MANSON:"It represents the end and the final transformation that was set forth in AntiChrist Superstar, and it's also ironic cause this is a rebirth, so it's the alpha and the omega. It's very biblical in a way. The last album made references to Lucifer's fall from grace, and this album makes references to Christ walking on Earth."
QUESTION: So you're gonna end making Christian Rock?
MANSON:"Like Striper, yeah. It's not to say that what I'm presenting is Christian, but I'm finding comparisons between the alienation that ocurred with Jesus as much as the alienation that occurs with me."
MANSON:"If I believed in an outside force that we wanted to call God - and I believe that there is one, maybe it's not necessarily supposed to be worshiped. I think God would appreciate what I say, because I can't see God wanting to create a world full of idiots."
"Bigger Than Satan" (John Selzer 1997) --
MANSON:"I've tried to debate with Christians, and I'm just tired of it at this point, because they always like to fall back on the idea that it says so in the Bible, and that's their only defense. They don't have any other tangible defense. So I'd much rather speak to someone who has a fresh mind. The younger you are, the more you hold on to what I try and hold on to, which is really magic, which is the idea that if you believe something, if you have a dream, it can come true. It's innocence."
"I think that a lot of people are afraid that it’s easier to not think. It’s easier to just accept things and to not question them. When you question them, you have to start worrying about believing in yourself. And so many more people are content with just being told what they believe.
People can't even decide if they like a rock album. They have to read a review. ‘Well, it’s got five stars on it - I think I'll buy it.' People in America, by nature, prefer to be told what they think than to think for themselves. It’s just a matter of fear.
Once you cross that line and you make that transformation, you can't imagine being that other person you used to be. Its just like Nietzsche's Superman, the idea of mankind in general, to someone who's experienced so much more, is like a lower form of intelligence. You almost have pity, in a way."
INTERVIEWER: Particularly in America, religion seems to have even less sympathy for mankind than you do.

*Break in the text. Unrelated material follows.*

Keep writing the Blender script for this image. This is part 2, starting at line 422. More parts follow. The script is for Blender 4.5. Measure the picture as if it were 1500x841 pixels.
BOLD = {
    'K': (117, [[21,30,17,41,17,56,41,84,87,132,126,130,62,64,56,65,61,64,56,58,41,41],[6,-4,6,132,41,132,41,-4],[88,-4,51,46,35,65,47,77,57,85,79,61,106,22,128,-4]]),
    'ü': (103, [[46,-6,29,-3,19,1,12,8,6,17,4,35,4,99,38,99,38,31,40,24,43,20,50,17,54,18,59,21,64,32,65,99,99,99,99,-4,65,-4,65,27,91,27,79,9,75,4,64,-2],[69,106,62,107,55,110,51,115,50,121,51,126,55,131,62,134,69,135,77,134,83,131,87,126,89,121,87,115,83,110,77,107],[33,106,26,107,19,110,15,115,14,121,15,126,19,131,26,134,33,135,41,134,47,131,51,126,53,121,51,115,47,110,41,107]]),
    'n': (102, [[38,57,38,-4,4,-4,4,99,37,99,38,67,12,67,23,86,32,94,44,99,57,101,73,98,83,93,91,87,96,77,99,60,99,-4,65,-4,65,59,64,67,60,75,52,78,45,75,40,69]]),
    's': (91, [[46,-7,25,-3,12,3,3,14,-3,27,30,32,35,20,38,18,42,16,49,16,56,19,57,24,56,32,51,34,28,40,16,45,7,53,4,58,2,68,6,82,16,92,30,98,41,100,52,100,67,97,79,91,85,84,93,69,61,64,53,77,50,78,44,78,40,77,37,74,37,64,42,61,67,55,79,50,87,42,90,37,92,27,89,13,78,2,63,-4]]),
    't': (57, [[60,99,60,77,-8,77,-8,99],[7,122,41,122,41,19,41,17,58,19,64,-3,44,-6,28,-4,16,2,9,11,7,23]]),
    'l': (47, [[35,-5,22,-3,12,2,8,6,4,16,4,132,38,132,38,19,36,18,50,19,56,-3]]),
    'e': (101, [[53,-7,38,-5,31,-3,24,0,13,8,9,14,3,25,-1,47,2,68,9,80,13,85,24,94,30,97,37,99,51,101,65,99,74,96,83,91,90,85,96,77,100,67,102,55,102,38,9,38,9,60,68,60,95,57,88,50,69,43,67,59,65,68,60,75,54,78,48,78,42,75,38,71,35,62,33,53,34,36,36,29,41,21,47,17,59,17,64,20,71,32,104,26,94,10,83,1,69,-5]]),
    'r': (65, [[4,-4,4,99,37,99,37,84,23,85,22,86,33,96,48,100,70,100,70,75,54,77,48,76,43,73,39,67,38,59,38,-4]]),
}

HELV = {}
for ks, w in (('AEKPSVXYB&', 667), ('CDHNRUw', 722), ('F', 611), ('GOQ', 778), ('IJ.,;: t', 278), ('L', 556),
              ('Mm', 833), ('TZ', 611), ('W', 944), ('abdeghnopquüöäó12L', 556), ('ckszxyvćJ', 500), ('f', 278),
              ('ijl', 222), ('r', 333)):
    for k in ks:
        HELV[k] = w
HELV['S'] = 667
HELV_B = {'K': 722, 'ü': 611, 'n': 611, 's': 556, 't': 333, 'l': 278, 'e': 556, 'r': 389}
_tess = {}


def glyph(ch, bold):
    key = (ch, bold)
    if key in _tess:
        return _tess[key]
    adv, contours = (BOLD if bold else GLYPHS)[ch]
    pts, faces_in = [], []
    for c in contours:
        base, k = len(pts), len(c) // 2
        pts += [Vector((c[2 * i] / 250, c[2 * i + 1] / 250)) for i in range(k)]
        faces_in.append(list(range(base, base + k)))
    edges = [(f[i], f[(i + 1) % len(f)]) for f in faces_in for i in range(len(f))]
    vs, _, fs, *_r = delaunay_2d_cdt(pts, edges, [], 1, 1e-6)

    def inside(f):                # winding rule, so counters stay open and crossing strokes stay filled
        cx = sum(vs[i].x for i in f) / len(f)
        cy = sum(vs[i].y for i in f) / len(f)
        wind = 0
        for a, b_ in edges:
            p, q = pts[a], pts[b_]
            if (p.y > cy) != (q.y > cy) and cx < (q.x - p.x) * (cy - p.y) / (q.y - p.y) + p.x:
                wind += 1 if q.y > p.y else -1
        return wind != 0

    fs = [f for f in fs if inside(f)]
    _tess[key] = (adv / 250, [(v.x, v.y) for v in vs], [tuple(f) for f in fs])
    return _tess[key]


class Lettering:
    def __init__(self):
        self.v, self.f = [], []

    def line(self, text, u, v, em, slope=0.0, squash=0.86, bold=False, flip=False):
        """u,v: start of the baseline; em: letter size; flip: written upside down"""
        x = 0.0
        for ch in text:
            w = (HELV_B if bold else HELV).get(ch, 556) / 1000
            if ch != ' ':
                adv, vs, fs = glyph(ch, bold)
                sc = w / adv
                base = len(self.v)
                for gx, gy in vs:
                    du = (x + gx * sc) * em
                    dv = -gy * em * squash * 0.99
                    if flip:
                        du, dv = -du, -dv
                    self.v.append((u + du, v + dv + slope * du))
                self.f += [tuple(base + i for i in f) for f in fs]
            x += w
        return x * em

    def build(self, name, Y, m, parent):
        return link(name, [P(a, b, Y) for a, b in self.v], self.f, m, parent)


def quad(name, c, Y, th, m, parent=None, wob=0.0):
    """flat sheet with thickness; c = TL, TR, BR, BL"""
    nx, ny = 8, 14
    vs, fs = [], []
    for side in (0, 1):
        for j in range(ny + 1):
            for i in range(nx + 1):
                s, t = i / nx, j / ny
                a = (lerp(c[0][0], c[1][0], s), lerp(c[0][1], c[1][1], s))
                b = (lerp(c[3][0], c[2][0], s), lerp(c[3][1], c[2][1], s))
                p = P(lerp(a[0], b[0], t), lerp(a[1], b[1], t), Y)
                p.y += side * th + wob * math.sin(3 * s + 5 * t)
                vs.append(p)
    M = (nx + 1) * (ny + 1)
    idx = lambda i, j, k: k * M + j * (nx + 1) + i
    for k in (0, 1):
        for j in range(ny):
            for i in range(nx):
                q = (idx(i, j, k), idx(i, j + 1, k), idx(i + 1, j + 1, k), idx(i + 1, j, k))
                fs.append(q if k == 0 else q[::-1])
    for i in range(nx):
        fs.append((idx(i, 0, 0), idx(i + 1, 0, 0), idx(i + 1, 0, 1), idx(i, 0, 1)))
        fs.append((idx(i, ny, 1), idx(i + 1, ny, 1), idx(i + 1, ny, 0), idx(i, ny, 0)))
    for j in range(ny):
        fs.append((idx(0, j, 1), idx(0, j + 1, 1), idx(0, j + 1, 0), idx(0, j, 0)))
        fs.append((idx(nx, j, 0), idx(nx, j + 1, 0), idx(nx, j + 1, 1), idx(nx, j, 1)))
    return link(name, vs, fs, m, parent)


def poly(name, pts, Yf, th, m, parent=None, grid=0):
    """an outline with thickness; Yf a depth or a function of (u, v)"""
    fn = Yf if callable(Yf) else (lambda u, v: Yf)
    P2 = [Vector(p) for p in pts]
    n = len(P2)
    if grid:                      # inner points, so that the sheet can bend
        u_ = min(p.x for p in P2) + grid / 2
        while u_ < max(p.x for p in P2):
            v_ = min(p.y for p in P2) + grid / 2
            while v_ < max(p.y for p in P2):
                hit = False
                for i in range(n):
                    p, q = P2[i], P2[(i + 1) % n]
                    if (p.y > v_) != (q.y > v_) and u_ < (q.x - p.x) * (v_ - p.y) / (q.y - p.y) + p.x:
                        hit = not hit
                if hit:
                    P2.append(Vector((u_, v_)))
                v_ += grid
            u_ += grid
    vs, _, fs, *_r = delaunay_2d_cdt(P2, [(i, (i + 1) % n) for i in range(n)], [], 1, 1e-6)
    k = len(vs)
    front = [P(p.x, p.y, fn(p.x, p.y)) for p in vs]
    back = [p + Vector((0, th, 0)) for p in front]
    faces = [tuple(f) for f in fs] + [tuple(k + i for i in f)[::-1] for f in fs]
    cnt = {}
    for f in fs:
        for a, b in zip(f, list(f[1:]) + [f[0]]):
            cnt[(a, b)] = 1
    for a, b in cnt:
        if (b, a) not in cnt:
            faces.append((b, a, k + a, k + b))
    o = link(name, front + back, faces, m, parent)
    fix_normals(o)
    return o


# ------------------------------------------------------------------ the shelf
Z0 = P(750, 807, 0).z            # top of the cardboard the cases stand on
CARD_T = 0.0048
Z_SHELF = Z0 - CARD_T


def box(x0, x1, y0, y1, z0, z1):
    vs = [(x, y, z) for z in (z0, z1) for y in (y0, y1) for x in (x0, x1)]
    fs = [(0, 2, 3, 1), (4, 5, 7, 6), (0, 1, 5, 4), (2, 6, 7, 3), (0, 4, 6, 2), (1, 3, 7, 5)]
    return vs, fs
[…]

MANSON: Right Here, religion is more of a hat that people put on when it’s convenient if they're trying to make money or to make themselves feel as though they have something worthwhile in their life. I don't think people are really spiritual in America; I think very few people here even have a spirit. It's a lot different in Europe; people have a greater appreciation and understanding of music and art and want to discover and find meaning behind it. Here, people would rather sensationalize. That’s why Marilyn Manson has always been a mockery of sensationalism. When people are mocking me as a gimmick, I'm mocking gimmickry."
INTERVIEWER: You could also take the view that religion is actually fundamental to America, it’s just that because it’s also such a capitalist country, making money out of it is the only tangible means they have to measure their beliefs. Do you feel that you are engaged in a cultural war as much as a religious war?
MANSON: Or even political, because it’s really a struggle of power. It’s not even so much about God, it’s who's going to control the minds of America's youth, because it’s who wants to take their money. Do they want to buy my records or do they want to throw their money on the offering plate? So I don't think a lot of times they care what their kids are listening to or thinking, they just want to make sure that they're listening to them.
But I'm trying to set people free and let them be controlled by themselves. I'm not trying to control them, I'm trying to open their minds. In a sense, that’s controlling them, but by destroying one part of Christianity, you're creating something very similar. I think that if you know that - at least going into it - it’s not as dangerous as what you're destroying."
-NEW FANS - Official Website Interview 9/9/98
MANSON:"So I think, as long as what you create is true to what you are, the more people that hear it can only make it better. And I think it's important that fans don't judge new fans, because everybody hears something for the first time. A fan that's been around since Antichrist Superstar shouldn't have the attitude that someone who heard "The Dope Show" isn't as cool as them, or isn't as dedicated as them, because maybe they didn't hear Portrait of an American Family. By judging other people, it's everything that we stand against. We're trying to say, "Let's break down these barriers. Let's make our own standards." We don't want to judge each other. We have to stick together. I think the more people that hear it, the more of us there are, and the more power that gives all of us."
- Suicide - Official Website Interview September 9/9/98 QUESTION: Does it bother you when you're blamed for kids committing suicide?" MANSON:"It bothers me that someone could grossly misinterpret something enough to kill themselves. But I don't think that anything I've ever said would encourage that. I think that everything I've ever said has been a fight for life, has been me struggling to keep my head above water. I think that I've always discouraged weakness. I think I've always discouraged pitiful escapes like suicide, regardless of how many times I myself and everyone around me has considered thoughts like that."